After 14 years of disappointing Tory rule, it should be plain sailing for Labour ahead of the next general election, which almost no one believes it will lose. But the party is instead tearing itself apart over events in the Middle East.
Labour reluctantly dropped its support for Azhar Ali, its parliamentary candidate for the constituency of Rochdale, who said Israel deliberately allowed the October 7th terror attacks so it could strike Gaza back. The decision came on Monday following two days of deliberation dubbed as leader Sir Keir Starmer’s “biggest crisis” yet. Unfortunately for Labour HQ, it didn’t take long for suggestions that “there may [still] be worse” to come true.
On Tuesday, Starmer was forced to suspend his second parliamentary candidate in 24 hours after details emerged of other figures present at the event where Ali made his remarks.
Graham Jones was set to stand for election as Labour’s candidate in Hyndburn in Lancashire, where he previously represented the party between 2010 and 2019. But the party machine was quick to back out when he was revealed to have referred to “f*****g Israel” at the October 2023 public meeting and fumed that Britons who fight in the Israel Defence Forces “should be locked up.”
Starmer’s action in this case was far quicker than in Ali’s, despite the comments being less extreme. It appears that by this stage, he was running scared.
And so he might. Labour’s poll lead over the Conservatives has this week dropped to its lowest level since last June, and is unlikely to rebound any time soon. The Labour leader is now frustrating both his majority Muslim pro-Palestine supporters—and representatives—with his broadly pro-Israel stance, and his base who believed he really was tearing antisemitism out of the party “by its roots.”
The Campaign Against Antisemitism campaign group said it would have been far better if Labour had removed its support for both Ali and Jones “immediately, without the need for a public outcry,” adding:
It is time for Labour to reveal which other MPs, candidates and councillors were [at the public meeting in question] and why they said nothing about the remarks that were made, and indeed if more such remarks were made. Labour must continue to put a line in the sand and declare that it will not tolerate extremist views.

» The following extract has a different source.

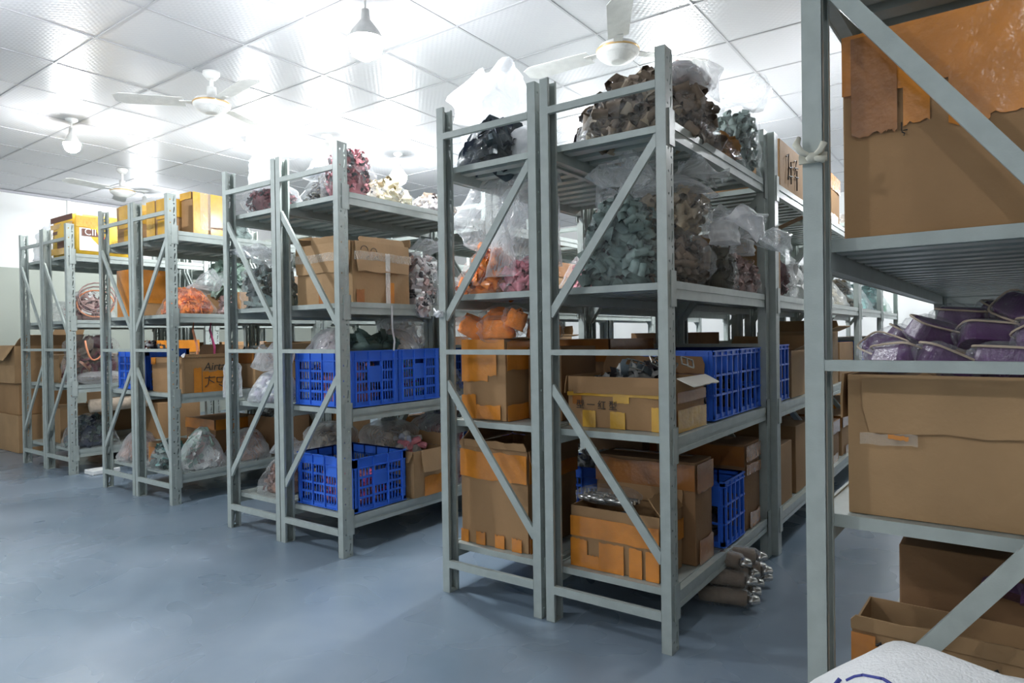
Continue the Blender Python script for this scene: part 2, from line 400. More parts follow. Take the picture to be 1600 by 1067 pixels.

As the row rumbles on, Tory Home Secretary James Cleverly has criticised recent “antisemitic hatred and abuse” after reports pointed to the “highest levels of antisemitism” in over 40 years. And Labour hasn’t finished tarring its own credibility yet. A third Labour politician has already been “spoken to” by the party’s top brass over his attendance at the October public meeting, though he has not received any formal disciplinary action.
Labour officials are said to be “confident” that no other senior figures were present at the event, where it appears that no one thought to question a series of highly questionable remarks. But there is time yet for these hopes to be dashed too.